Jauja, Lisandro Alonso, 2015


Sur la grille de bingo du cinéma de super-auteur, Lisandro Alonso coche toutes les putains de cases, bravo à lui! Format inusité, longs plans fixes composés et éclairés avec soin, dessèchement déceptif d'un genre (pour faire genre), travail sur le hors-champ, ... tous les chapitres du manuel. Je dois dire que je le sentais un peu venir. Mais un ami à moi (secrètement amoureux de l'excellent Viggo Mortensen) m'a convaincu d'y aller.

Malgré cette impression de connaître le film à l'avance et cette peur viscérale de me faire chier comme un rat décédé, je me suis pointé au diago montpellier, bon pied, bon oeil, après avoir passé cinq bonnes minutes dans les toilettes à me balancer des claques dans la tronche pour me motiver (Ca ravive mon teint de pêche aussi) en m'encourageant dans le miroir. 
On pourrait croire ici que j'avais décidé à l'avance de détester le film, mais non, je ne suis pas comme ça, j'aime même certains des films auxquels je fais référence ci-dessus, et c'est donc plein de bonne volonté que j'entame le film, me pinçant le bras jusqu'au sang pour être sûr de pas pioncer.

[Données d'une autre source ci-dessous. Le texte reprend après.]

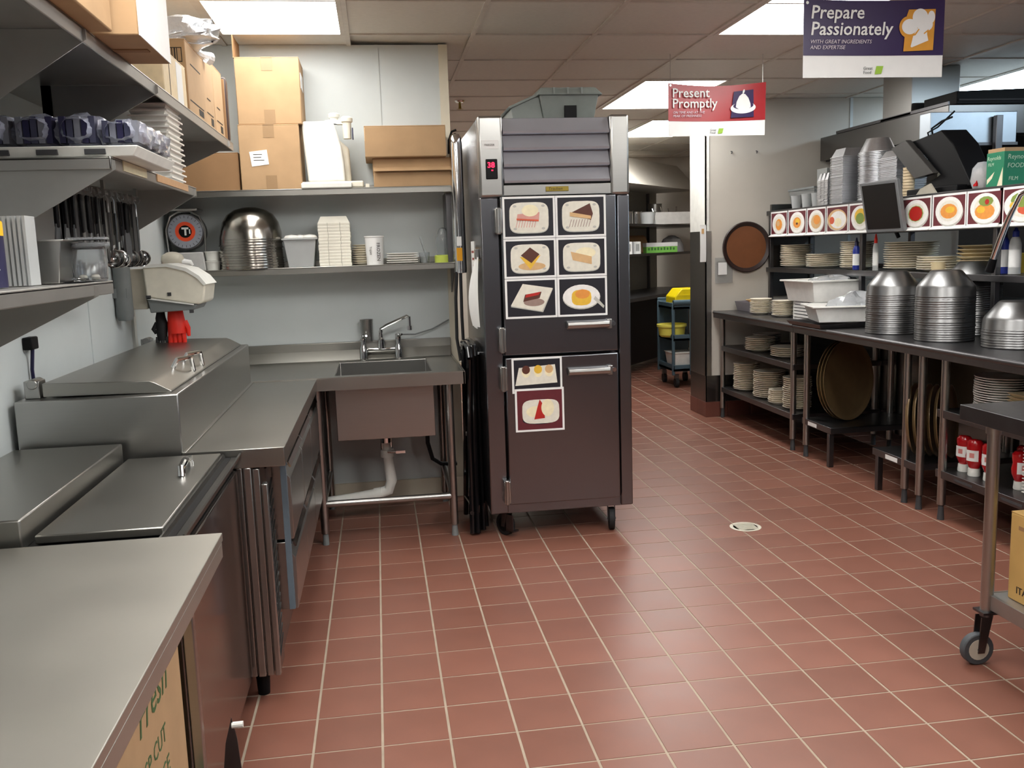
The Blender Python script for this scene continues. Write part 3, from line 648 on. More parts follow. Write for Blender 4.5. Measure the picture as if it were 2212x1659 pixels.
# hanging utensils under the middle shelf
rail = thing('utensil_rail', 'steel hook rail under the middle left shelf holding ladles and spoons', 'rail', (-.84, 3.1, 1.66))
MB().cyl((-.84, 2.62, 1.672), (-.84, 3.55, 1.672), .006, n=10).build('rod', STEEL, rail)
for y in (2.66, 3.1, 3.5): MB().box(-.845, -.835, y-.01, y+.01, 1.672, 1.709).build('hanger', STEEL, rail)
def utensil(kind):
    t = thing(kind, kind, 'utensil', (0, 0, 0), 0, 'utensils hanging under the middle left shelf')
    hm = BLACK if kind in ('serving_spoon', 'spatula', 'tongs') else STEEL
    MB().tube([(.012, 0, -.012), (.010, 0, .008), (-.004, 0, .010), (-.008, 0, -.004), (0, 0, -.02), (0, 0, -.10)], .0035, 8).build('hook', STEEL, t, True)
    if kind == 'ladle':
        MB().tube([(0, 0, -.06), (0, 0, -.20)], [.006, .004], 8).build('handle', STEELD, t, True)
        MB().lathe([(.0, -.022), (.016, -.019), (.028, -.010), (.032, 0), (.030, 0), (.026, -.009), (.014, -.017), (.0, -.019)], (0, 0, 0), 18).build('ladle_bowl', CHROME, t, True).matrix_local = Matrix.Translation((.004, -.01, -.205)) @ Matrix.Rotation(R(65), 4, 'X')
    elif kind == 'serving_spoon':
        MB().box(-.004, .004, -.009, .009, -.13, -.02).build('handle', BLACK, t, True, bevel=.003)
        MB().lathe([(.0, -.012), (.014, -.009), (.022, 0), (.020, 0), (.012, -.007), (.0, -.010)], (0, 0, 0), 16, .5, 1).build('spoon_bowl', STEEL, t, True).matrix_local = Matrix.Translation((0, 0, -.19)) @ Matrix.Rotation(PI/2, 4, 'Y') @ Matrix.Scale(2.4, 4, (1, 0, 0))
        MB().tube([(0, 0, -.12), (0, 0, -.17)], .004, 8).build('neck', STEEL, t, True)
    elif kind == 'spatula':
        MB().box(-.005, .005, -.010, .010, -.12, -.02).build('handle', BLACK, t, True, bevel=.003)
        MB().prism([(-.012, -.11), (.012, -.11), (.026, -.15), (.026, -.20), (.018, -.215), (-.018, -.215), (-.026, -.20), (-.026, -.15)], 'x', -.002, .002).build('blade', flat('dark_grey_nylon', 74, 76, 78), t, True)
    else:
        MB().prism([(-.012, -.02), (.012, -.02), (.016, -.2), (.006, -.215), (-.006, -.215), (-.016, -.2)], 'x', -.009, -.005).prism([(-.012, -.02), (.012, -.02), (.016, -.2), (.006, -.215), (-.006, -.215), (-.016, -.2)], 'x', .005, .009).build('arm', flat('black_steel', 44, 44, 46, .3), t, True)
    return t
protos = {}
seq = ['spatula', 'spatula', 'serving_spoon', 'spatula', 'tongs', 'serving_spoon', 'tongs', 'serving_spoon', 'spatula', 'tongs', 'serving_spoon', 'tongs', 'serving_spoon', 'ladle', 'serving_spoon', 'ladle', 'serving_spoon', 'tongs', 'serving_spoon', 'spatula', 'ladle', 'tongs', 'ladle', 'ladle', 'ladle']
cnt = {}
ordn = ['first', 'second', 'third', 'fourth', 'fifth', 'sixth', 'seventh', 'eighth', 'ninth']
for k, kd in enumerate(seq):
    if kd in protos: t = copy_tree(protos[kd])
    else: t = protos[kd] = utensil(kd)
    cnt[kd] = cnt.get(kd, 0)+1
    t['label'] = {'spatula': 'grey bladed black handled spatula', 'serving_spoon': 'black handled steel serving spoon', 'tongs': 'dark steel tongs', 'ladle': 'round bowled steel ladle'}[kd] + ', ' + ordn[cnt[kd]-1] + ' from the near end of the hanging utensil rail'
    t.location = (-.84+.012*(k % 2), 2.64+k*.0345, 1.668); t.rotation_euler = (random.uniform(-.05, .05), 0, random.uniform(-.3, .3)+(.2 if kd == 'ladle' else 0))

# low shelf items
def cup_prof(r0, r1, h_, t_=.002): return [(.0, 0), (r0, 0), (r1, h_), (r1+.004, h_), (r1+.004, h_-.004), (r1, h_-.006)]
t = thing('salt_canister', 'navy canister with a yellow band at the left edge, lowest left shelf', 'canister', (-.797, 2.02, 1.407))
MB().lathe([(.0, 0), (.045, 0), (.045, .118), (.0, .118)]).build('body', NAVY, t, True)
MB().lathe([(.0455, .105), (.0455, .132), (.044, .135), (.0, .136)]).build('yellow_band', mat('amber_band', rgb(236, 180, 30), .5), t, True)
MB().cyl((0, 0, .135), (0, 0, .146), .03, n=16).build('spout', WHITEP, t, True)
text_mesh('SALT', .026, WHITEP, t, 'lettering', tm(-.005, -.0462, .02))
MB().lathe([(.0, -.001), (.018, 0), (.0, .001)], n=16).build('emblem', WHITEP, t, True).matrix_local = Matrix.Translation((.012, -.045, .07)) @ Matrix.Rotation(R(80), 4, 'X')
cm = MB().lathe([(.047, 0), (.0475, .15), (.050, .152), (.0505, .146)], (0,0,0), 24).mesh('cup', CLEAR)
cupm = MB().prism([(-.006, 0), (.0, -.03), (.006, -.03), (.006, .03), (.0, .03), (-.006, .03)], 'z', 0, .15).mesh('ribbed_container', FROST)
for k in range(6):
    o = tag(place(cupm, 'container_lid'), 'clear ribbed container lid, ' + ordn[k] + ' from the left, lowest left shelf', 'container lid', 'clear ribbed lids standing in a row on the lowest left shelf')
    o.location = (-.800+k*.0100, 2.16, 1.407)
t = thing('steel_pan', 'deep stainless pan behind the clear jar on the lowest left shelf', 'pan', (-.78, 2.3, 1.407))
MB().tray((-.07, .055, -.05, .055), (-.08, .07, -.06, .07), 0, .098, .003).box(-.088, .078, -.068, .078, .096, .100).build('pan', STEEL, t, True, bevel=.003)
t = thing('clear_jar', 'clear round plastic jar with a banded rim at the end of the lowest left shelf', 'jar', (-.685, 2.355, 1.4085))
MB().lathe([(.0, .001), (.036, .001), (.039, .006), (.041, .075), (.046, .08), (.046, .088), (.042, .09), (.039, .085), (.037, .008), (.0, .005)]).build('jar_body', CLEAR, t, True)
MB().lathe([(.044, .082), (.049, .082), (.049, .092), (.044, .092), (.044, .082)]).lathe([(.044, .098), (.048, .098), (.048, .104), (.044, .104), (.044, .098)]).build('jar_rim', CLEAR, t, True)
for dx, dy in ((-.015, -.01), (.014, -.012)): MB().lathe([(.0, .004), (.009, .006), (.011, .011), (.008, .016), (.0, .018)], (dx, dy, 0), 12).build('cream_packet', PLATE, t, True)
t = tag(MB().box(-.76, -.66, 2.29, 2.40, 1.4055, 1.4075).build('dark_mat', BLACK), 'thin black mat under the clear jar on the lowest left shelf', 'mat')

# wall outlet and cord on left wall
t = thing('power_cord', 'black plug and cord hanging on the left wall below the lowest shelf', 'cord', (WX, 3.1, 1.2))
MB().box(WX+.001, WX+.03, 3.07, 3.13, 1.185, 1.225).build('plug', BLACK, t, bevel=.004)
MB().tube([(WX+.02, 3.10, 1.19), (WX+.012, 3.10, 1.12), (WX+.012, 3.105, 1.03), (WX+.012, 3.11, .93)], .006, 8).build('cable', NAVY, t)

# towel dispenser and gloves on the left wall
t = thing('towel_dispenser', 'ivory curved dispenser unit jutting from the left wall above the prep table', 'dispenser', (-.95, 4.25, 1.3))
MB().prism([(-1.0, 1.43), (-.90, 1.432), (-.82, 1.41), (-.77, 1.375), (-.744, 1.34), (-.756, 1.27), (-.775, 1.258), (-.995, 1.298)], 'y', 4.17, 4.42).build('housing', IVORY, t, bevel=.008, seg=3)
MB().prism([(-1.0, 1.437), (-.90, 1.440), (-.815, 1.417), (-.765, 1.382), (-.738, 1.345), (-.75, 1.34), (-.775, 1.372), (-.822, 1.404), (-.90, 1.426), (-1.0, 1.424)], 'y', 4.16, 4.43).build('curved_cover', WHITE, t)
MB().prism([(-.995, 1.297), (-.785, 1.258), (-.80, 1.235), (-.985, 1.228)], 'y', 4.18, 4.41).build('lower_housing', GREYP, t, bevel=.004)
MB().box(-.905, -.890, 4.165, 4.172, 1.30, 1.315).box(-.995, -.975, 4.165, 4.172, 1.29, 1.305).box(-.82, -.805, 4.17, 4.19, 1.222, 1.236).build('latch', DARKWALL, t, smooth=False)
MB().prism([(-.99, 1.296), (-.80, 1.262), (-.80, 1.256), (-.99, 1.289)], 'y', 4.165, 4.18).build('trim_line', WHITE, t, smooth=False)
MB().box(-1.075, -.998, 4.2, 4.4, 1.245, 1.42).build('mount_plate', BEIGEP, t, bevel=.004)
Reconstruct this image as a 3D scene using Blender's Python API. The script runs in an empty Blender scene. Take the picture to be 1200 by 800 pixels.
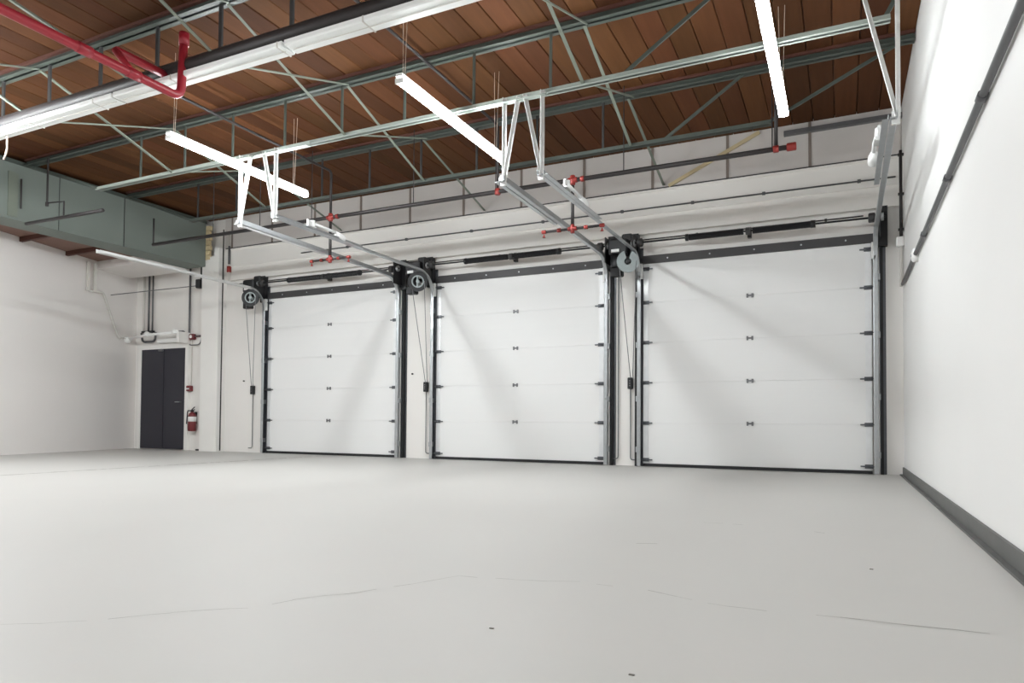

Le premier abord est tout à fait agréable, la photographie et la lumière sont superbes, les sons de la nature de ce bord de mer, bien mis en évidence par les longs silences ( check! ), nous immergent dans une ambiance agréable.
Assez vite on déchante : la mise en scène d'Alonso est tout simplement insupportable, tant elle surjoue une (fausse) radicalité à base de longs plans fixes (check!), dont la durée excède toujours de quelques minutes ce qu'un être humain normalement constitué peut supporter avant de buter quelqu'un. Cette dilatation du temps ici, ne génère rien d'intéressant, ni la torpeur suave de Tabou de Michel Gomes (cochant allègrement un paquet de cases lui aussi), ni les effets de sidération incroyables des apparitions dans Oncle Boonmee (de Apichatong wehee.... rehza...wehe... Un thailandais).
Ici, on ne pense qu'au mec derrière la caméra, chronomètre à la main.

Ah ouais, tiens, le toutou, je l'avais zappé le toutou. Hommage à Kevin Costner

D'autant que dans le cadre c'est la fête du slip, aussi : les personnages posent constamment, placés de manière millimétrée, figés, récitant des dialogues énigmatiques (check!), regardant au loin des choses qu'on ne nous montre pas (check!), se parlant en regardant dans des directions différentes (check!).

Comme je suis un acharné, j'ai fini par trouver de belles scènes de cinéma dans Jauja, notamment celle où le ciel étoilé surplombant notre héros endormi est progressivement dévoré par les nuages, où une scène lynchienne dans une caverne avec une vieille maboule, faisant basculer le film de la trivialité totale (soldats qui se branlent tranquillou dans des mares - plan durant 7min42s, j'ai chronométré), à une quête mystique.

La toute fin du film est aussi l'occasion d'une belle surprise, que je qualifierai volontiers de lynchienne. Mais bordel je vais revoir Lost Highway 52 fois avant de revoir ce film-là.

Dear White People, Justin Simien, 2015


Difficile de cerner ce qui fait exactement la réussite de Dear White People. Si l'on cherche à décomposer, on parlera de la finesse des dialogues, le film pouvant presque se résumer à une suite de joutes verbales pleines de vivacité. Des dialogues truffés de références (de la trash TV à Bergman), qui sont autant d'occasions pour les différents personnages de briller - et chacun aura son bon mot.
Cet équilibre dans la manière de traiter les personnages permet au film d'éviter le manichéisme que le sujet du film aurait pu trimbaler, et imprime le bon ton au film : j'y reviendrai plus tard.

L'utilisation de la musique est un des ingrédients les plus savoureux également : ces joutes verbales sont baignées de musique, le plus souvent feutrée, musique de chambre ou jazz suave et discret, et ce quelle que soit la violence des propos échangés, remettant toujours en cause leur réelle gravité, et imprimant au film une chouette légèreté pleine de classe.


C'est ainsi que Justin Siemen imprime au film son ton, impliqué mais léger, classe mais pas prétentieux, et traite le thème du communautarisme. Il me semble qu'au lieu de simplifier le problème, il en montre toute la complexité. Comment exister en tant qu'individu lorsqu'on ne se reconnaît dans aucune des communautés? Comment exister en tant qu'individu au sein même du groupe? Ces communautés peuvent-elles se rencontrer? Par la révolte, par l'amour?

Le tout enrobé d'humour et de charme. Beau film.